April 10th, 2009 at 9:28 pm
It is crucial to understand that the oil bubble to $147 was entirely a speculative phenomena which was itself part of the monetary/credit system which has brought us to this point.
The commodity bubble of 08 was incredibly destructive. I fully expect another one in oil possibly this year. The trillions of dollars unleashed by world treasuries and central banks into the financial sphere has ignited the stock market, for now. Stock are going to have a difficult time advancing however in the face of what are sure to be horrendous earnings for so many companies. Yes there will be surprises on the upside but many many disappointments.
It is possible in theory that stocks will continue to attract most of the speculative money now flowing again. However just as likely is another run in oil. Then as time goes on in other commodities as desperate speculators try to make quick killings in the face of what amounts to existential uncertainty.
Little if any of the trillions being unleashed by governments is going to find its way into the real economy. The world has an overcapacity of every manufactured product you can think of. No sense investing there. No, the urge to inflate assets, financial or commodiies is stronger than ever.
This is the real reason why the bailout strategy is doomed to fail. The money is going to primarily go into speculation which will be destructive.
April 11th, 2009 at 3:30 am
“I don’t think it’s that hard to work around these issues. We could pass a substantial gas tax increase now to take effect in two or three years.”
Ryan’s worried that higher energy costs might derail an economic recovery, so his solution is to raise taxes on energy? That doesn’t make much sense.
Liberals really need to decide what their primary goal is. Is it to curtail carbon emissions without expanding the only viable, large-scale, non-carbon source of energy (nuclear)? Or is the goal to have a strong, growing economy that will generate the tax revenues to pay for the social programs you want? These two goals are opposed to each other. If you want reduced carbon emissions and no expansion of nuclear power, an L-shaped recession is perfect for you: factories are idled, fewer cars are sold, people drive less, etc. If you want a strong economy, then you need to ensure a plentiful supply of affordable energy. Instead, liberals oppose the use of one of America’s cheapest and most plentiful sources of energy (coal), oppose the expansion of nuclear power, etc.
April 11th, 2009 at 8:37 am
…a strong, growing economy that will generate the tax revenues to pay for the social programs you want…
I know republicans take a blood oath to ignore this fact, but the laffer curve is a joke until tax rates are *much* higher than they are now, don’t ya know.
April 11th, 2009 at 9:29 am
Increases in fleet fuel efficiency are best done through CAFE or other regulatory programs.
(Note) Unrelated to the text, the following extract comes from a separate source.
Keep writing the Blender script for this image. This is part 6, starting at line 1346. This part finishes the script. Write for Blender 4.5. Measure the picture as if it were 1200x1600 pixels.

After all we have SEER energy efficiency standards for refrigerators, air conditioners, furnaces and even water standards for flush toilets. Regulations are the best way to increase efficiency.
Why do we regulate electric efficiency but not autos? Because BIgAuto is a near monopoly that fights the standards instead of embracing them BigAuto business plan makes money off gas guzzlers but loses money on fuel efficient cars. Energy companies make more money with standards in place because they are “regulated” monopolies. The appliance manufacturers are more fragmented and have incentives to produce more fuel efficient appliances (consumer tax credits, etc).